Les enjeux de ces élections
Quant à l’importance de cette issue électorale, l’analyste politique et militaire Radu Tudor explique :
« La république de Moldova compte malheureusement sur son sol, dans la région de Transnistrie, des troupes russes d’occupation. Cette région se trouve depuis 34 ou 35 ans sous le contrôle de Moscou. N’oublions pas qu’en 1992, 300 Moldaves roumanophones ont été tués par ces troupes simplement parce qu’ils revendiquaient le droit d’utiliser leur langue natale, la langue roumaine, dans les écoles que fréquentaient leurs enfants. Or cette menace russe, on la ressent davantage encore depuis le début de la guerre en Ukraine. Mais cette menace peut être contournée avec le courage, avec la détermination d’une Maia Sandu et avec le soutien occidental. Car c’est bien la liberté de cette nation moldave qui est la véritable mise. La Roumanie a tout intérêt à ce qu’elle compte autour de ses frontières des Etats stables, pacifiques et démocratiques.

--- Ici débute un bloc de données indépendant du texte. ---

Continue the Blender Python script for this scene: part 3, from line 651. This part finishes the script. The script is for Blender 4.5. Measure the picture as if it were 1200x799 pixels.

Une présence militaire menaçante qui se trouve aux portes de la Roumanie et de l’OTAN est à éviter à tout prix ».
Aussi, il va de l’intérêt de la Roumanie d’épauler son voisin, la république de Moldova, pour qu’elle poursuive dans sa voie démocratique et européenne, car ce n’est qu’ainsi que nous pourrions tenir à distance ce facteur de déstabilisation que constitue la Russie d’aujourd’hui, conclut Radu Tudor.